At these sessions, parents and their children will:

• Recognize why boundaries are important

• Understand how boundaries reflect personal values

• Identify negotiable and non-negotiable rules in their lives

• Respectfully work through disagreements with authority figures

Teens need parents to be their greatest fan through their best and worst in life. Regardless of the situation, our sons and daughters need to know parents love them---unconditionally. And loving them means establishing boundaries.

Part of setting boundaries for teenagers is to help them learn to eventually set their own boundaries. Parents should discuss the reasons for the limits they put on their teen. Let your teen know some of the responsibilities that go with setting boundaries.

Boundaries include saying yes and no, just as doors are made to be opened and closed. Teens need the life lessons of success and failure to mature. When we open the door to appropriate levels of freedom, we give our teens a chance to make their own decisions, and to learn from them.
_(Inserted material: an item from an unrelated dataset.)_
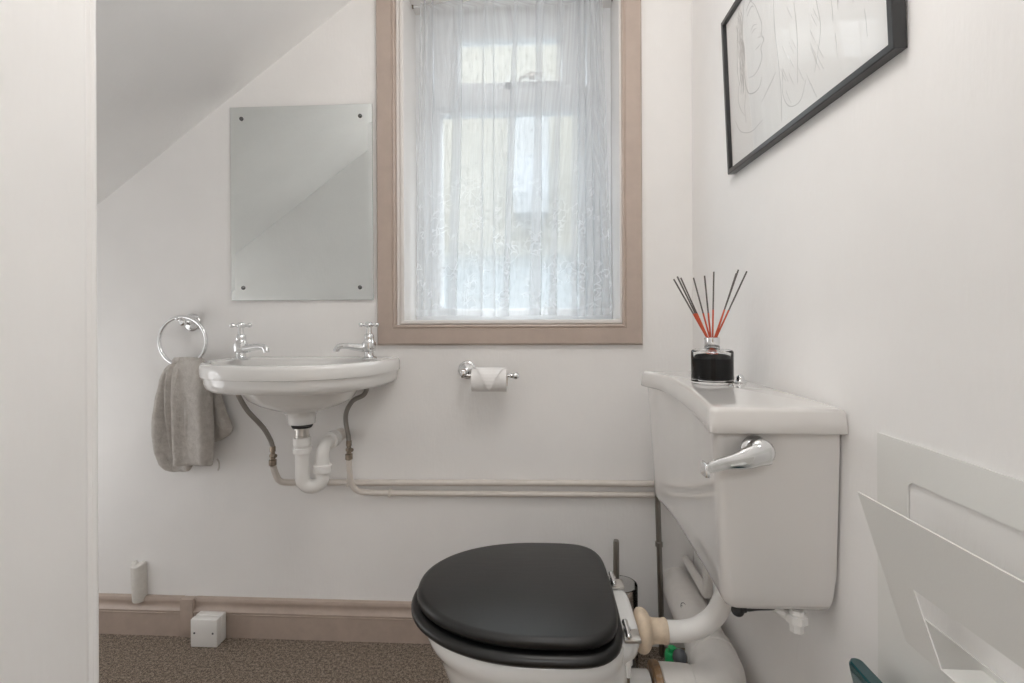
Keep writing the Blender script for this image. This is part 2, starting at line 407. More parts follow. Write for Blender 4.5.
# net curtain on its wire
ct = thing('net_curtain', 'white sheer net curtain gathered across the window', 'curtain', (-.09, 1.575, .977))
def curtain():
    bm = bmesh.new(); uvl = bm.loops.layers.uv.new('cloth')
    ztop, zbot = 1.9835, .979
    rows = 44
    # (base position 0..1, overlap width, depth, lean)
    folds = [(.03, .006, .010, 0), (.075, .006, .010, .0), (.205, .0205, .012, .024), (.345, .005, .010, .01), (.405, .004, .009, .004), (.495, .0145, .012, .045),
             (.635, .0205, .012, .032), (.735, .0125, .011, .045), (.83, .012, .014, .03), (.868, .012, .012, .026), (.905, .012, .014, .02), (.94, .010, .012, .012), (.972, .008, .012, 0)]
    grid = []; arc = []
    for i in range(rows + 1):
        t = i / rows                      # 0 bottom .. 1 top
        z = lerp(zbot, ztop, t)
        x0 = lerp(-.391, -.374, t) ; x1 = lerp(.229, .202, t)
        W = x1 - x0
        ctl = [(x0, 0.0)]
        sgn = 1
        for c, wd, dp, lean in folds:
            cc = x0 + W * c + lean * (t - .5)
            wv_ = wd * lerp(1.0, .55, t) * (1 + .15 * math.sin(7 * t + c * 20))
            ctl.append((cc - wv_ * 1.2, -.003)); ctl.append((cc + wv_ * .9, -dp * .9)); ctl.append((cc - wv_ * .9, -.001 + dp * .1)); ctl.append((cc + wv_ * 1.3, dp * .55))
        ctl.append((x1, 0.0))
        pts = catmull([(a, b, 0) for a, b in ctl], 4)
        row = []
        for j, p in enumerate(pts):
            s_ = j / (len(pts) - 1)
            rip = .004 * math.sin(s_ * 95 + 2 * math.sin(3 * t)) * (.4 + t)
            zb = z
            if i < 4:
                zb = z + (.005 * (math.sin(s_ * 9) ** 2) + (.022 * max(0, (s_ - .93) / .07) ** 2)) * (1 - i / 4)
            if i == rows: rip *= 2
            row.append(bm.verts.new((p.x, 1.575 + p.y + rip, zb)))
        ln = [0.]
        for v0, v1 in zip(row, row[1:]): ln.append(ln[-1] + (v1.co - v0.co).length)
        arc.append(ln); grid.append(row)
    n = len(grid[0])
    for i in range(rows):
        for j in range(n - 1):
            f = bm.faces.new((grid[i][j], grid[i][j + 1], grid[i + 1][j + 1], grid[i + 1][j]))
            f.smooth = True
            uvs = [(j, i), (j + 1, i), (j + 1, i + 1), (j, i + 1)]
            for l, (a, b) in zip(f.loops, uvs): l[uvl].uv = (arc[b][a], b / rows)
    bm.transform(Matrix.Translation(-Vector(ct.location)))
    me = bpy.data.meshes.new('cloth'); bm.to_mesh(me); bm.free(); me.materials.append(MATS['net_fabric'])
    o = bpy.data.objects.new('cloth', me); COL.objects.link(o); o.parent = ct
curtain()
MB().tube([(-.404, 1.594, 1.9800), (.236, 1.594, 1.9800)], .0022, 10).build('curtain_wire', 'white_gloss', ct)
for x in (-.402, .2345):
    MB().lathe([(.006, 0), (.006, .003), (.003, .004)], (x - .0015 if x > 0 else x - .002, 1.594, 1.9800), (1, 0, 0), 12).build('wire_hook', 'aged_brass', ct)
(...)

Boundaries set for your teens should show them how things work in the adult world.

Parents should explore effective ways to use boundary-setting to avoid conflicts with teens, encourage responsibility and self-management, resolve problems, prevent pointless and frustrating, no-win power struggles, and establish a foundation of mutual trust, consideration and respect.

As we look at setting boundaries for teens, one of the first questions we need to ask ourselves is, “who is in the driver’s seat – the parent or the child?”